Figure 2: Soutenabilité faible

Selon eux, si l’intervention de l’Etat est souhaitée pour soutenir l’innovation, la formation et l’information en matière environnementale, c’est bien le marché qui tire les ficelles. A lui d’assurer la meilleure allocation des ressources et de fixer leur prix, notamment celui des ressources naturelles afin de les faire rentrer dans le système marchand. L’internalisation des externalités (l’application du principe du pollueur-payeur) est assurée automatiquement.

L’approche présentée comporte trois limites essentielles :

1.Une confiance excessive dans le progrès technique. Celui-ci n’est pourtant ni automatique, ni providentiel. Il doit être orienté et doit pouvoir s’appuyer sur une base matérielle et notamment énergétique.

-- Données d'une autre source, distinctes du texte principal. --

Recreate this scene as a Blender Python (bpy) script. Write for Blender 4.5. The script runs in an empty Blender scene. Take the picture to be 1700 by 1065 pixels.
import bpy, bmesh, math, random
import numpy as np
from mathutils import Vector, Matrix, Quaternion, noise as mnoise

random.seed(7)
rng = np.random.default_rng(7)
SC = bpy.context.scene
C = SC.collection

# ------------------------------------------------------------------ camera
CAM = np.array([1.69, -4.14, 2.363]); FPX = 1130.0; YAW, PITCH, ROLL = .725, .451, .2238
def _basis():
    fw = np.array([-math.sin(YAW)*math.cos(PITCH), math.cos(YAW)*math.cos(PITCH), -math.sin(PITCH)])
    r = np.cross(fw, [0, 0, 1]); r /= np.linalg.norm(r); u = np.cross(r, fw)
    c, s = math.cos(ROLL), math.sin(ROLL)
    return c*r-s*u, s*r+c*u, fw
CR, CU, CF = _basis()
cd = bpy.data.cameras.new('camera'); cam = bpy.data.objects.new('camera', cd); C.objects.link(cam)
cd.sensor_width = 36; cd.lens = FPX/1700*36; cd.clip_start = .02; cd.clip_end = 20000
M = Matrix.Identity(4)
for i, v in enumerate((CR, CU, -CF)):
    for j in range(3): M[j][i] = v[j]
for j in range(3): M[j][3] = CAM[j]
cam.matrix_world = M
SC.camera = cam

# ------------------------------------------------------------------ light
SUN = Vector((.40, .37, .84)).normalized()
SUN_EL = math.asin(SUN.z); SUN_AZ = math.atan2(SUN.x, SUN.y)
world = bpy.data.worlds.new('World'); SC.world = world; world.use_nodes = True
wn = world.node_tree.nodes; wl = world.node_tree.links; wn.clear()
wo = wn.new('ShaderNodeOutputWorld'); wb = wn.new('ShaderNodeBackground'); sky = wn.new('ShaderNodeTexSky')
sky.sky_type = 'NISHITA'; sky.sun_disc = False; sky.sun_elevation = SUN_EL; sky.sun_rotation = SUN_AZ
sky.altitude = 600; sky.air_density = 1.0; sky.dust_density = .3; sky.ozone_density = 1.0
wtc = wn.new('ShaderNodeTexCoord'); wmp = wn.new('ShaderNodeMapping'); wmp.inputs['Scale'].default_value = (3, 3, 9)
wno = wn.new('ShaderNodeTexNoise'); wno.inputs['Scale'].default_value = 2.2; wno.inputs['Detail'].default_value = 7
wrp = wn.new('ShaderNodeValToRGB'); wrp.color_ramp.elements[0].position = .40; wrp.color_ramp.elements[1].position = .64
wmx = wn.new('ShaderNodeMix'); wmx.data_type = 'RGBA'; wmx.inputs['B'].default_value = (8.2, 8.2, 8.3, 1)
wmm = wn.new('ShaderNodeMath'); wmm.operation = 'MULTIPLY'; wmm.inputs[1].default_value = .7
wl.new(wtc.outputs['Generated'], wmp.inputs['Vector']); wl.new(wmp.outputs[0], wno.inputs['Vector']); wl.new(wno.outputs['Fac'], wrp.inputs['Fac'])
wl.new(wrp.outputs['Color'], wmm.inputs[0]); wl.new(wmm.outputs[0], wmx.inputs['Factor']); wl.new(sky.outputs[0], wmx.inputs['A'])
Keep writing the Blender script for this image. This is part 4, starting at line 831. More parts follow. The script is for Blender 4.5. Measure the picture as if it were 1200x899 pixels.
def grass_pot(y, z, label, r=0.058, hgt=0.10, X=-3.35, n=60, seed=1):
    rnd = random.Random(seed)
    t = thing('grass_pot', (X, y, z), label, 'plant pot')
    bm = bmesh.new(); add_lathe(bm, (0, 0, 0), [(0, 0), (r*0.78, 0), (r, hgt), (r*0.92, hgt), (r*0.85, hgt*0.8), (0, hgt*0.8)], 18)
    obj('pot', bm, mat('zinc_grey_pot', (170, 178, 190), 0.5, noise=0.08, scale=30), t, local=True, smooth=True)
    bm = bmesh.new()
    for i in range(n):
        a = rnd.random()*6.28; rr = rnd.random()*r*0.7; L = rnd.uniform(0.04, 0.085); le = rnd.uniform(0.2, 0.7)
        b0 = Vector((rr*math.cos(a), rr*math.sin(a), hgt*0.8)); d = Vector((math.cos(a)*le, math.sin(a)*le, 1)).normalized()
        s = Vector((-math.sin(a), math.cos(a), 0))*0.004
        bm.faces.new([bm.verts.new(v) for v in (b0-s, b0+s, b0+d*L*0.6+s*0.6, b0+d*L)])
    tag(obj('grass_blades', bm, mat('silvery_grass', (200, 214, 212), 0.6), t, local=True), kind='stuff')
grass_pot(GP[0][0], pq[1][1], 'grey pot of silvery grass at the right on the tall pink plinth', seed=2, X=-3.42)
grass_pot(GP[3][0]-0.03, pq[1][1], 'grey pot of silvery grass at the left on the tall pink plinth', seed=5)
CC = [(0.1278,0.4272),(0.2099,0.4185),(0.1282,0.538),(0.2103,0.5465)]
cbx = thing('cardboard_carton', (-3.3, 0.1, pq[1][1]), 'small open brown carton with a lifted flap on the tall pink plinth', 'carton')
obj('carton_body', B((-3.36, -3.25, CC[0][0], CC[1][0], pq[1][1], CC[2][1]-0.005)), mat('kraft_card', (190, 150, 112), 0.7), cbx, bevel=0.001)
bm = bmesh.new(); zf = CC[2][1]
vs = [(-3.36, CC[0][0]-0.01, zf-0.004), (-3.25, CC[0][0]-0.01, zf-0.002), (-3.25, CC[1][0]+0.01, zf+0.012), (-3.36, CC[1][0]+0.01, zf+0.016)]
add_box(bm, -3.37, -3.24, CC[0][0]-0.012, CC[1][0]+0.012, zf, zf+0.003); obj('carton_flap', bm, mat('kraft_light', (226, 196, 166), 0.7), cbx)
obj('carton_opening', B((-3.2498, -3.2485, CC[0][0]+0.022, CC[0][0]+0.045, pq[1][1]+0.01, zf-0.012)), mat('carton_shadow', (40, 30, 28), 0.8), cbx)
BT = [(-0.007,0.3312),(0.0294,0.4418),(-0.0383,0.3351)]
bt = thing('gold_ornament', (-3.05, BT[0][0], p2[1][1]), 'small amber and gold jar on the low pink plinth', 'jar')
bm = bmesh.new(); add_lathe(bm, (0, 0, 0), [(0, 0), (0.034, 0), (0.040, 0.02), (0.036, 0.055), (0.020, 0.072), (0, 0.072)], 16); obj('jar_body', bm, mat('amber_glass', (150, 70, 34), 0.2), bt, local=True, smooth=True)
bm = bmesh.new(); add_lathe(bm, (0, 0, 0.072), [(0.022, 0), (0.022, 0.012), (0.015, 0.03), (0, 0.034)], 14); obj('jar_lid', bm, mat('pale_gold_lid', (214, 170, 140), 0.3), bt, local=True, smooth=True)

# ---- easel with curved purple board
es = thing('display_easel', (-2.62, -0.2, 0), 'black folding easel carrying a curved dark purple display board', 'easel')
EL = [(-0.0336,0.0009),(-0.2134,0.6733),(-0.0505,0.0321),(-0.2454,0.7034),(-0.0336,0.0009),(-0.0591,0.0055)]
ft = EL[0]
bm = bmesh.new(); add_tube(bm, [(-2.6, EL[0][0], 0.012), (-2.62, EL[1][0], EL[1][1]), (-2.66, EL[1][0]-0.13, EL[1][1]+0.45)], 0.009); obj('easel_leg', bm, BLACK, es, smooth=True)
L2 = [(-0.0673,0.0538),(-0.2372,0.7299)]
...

2.La difficulté du marché à tenir compte des évolutions à long terme, qui débouche sur une multiplication des incertitudes et empêche les agents économiques de toujours faire les bons choix.

3.La non-prise en compte du caractère épuisable des ressources naturelles et la foi dogmatique dans le principe de substitution entre capital naturel et capital économique.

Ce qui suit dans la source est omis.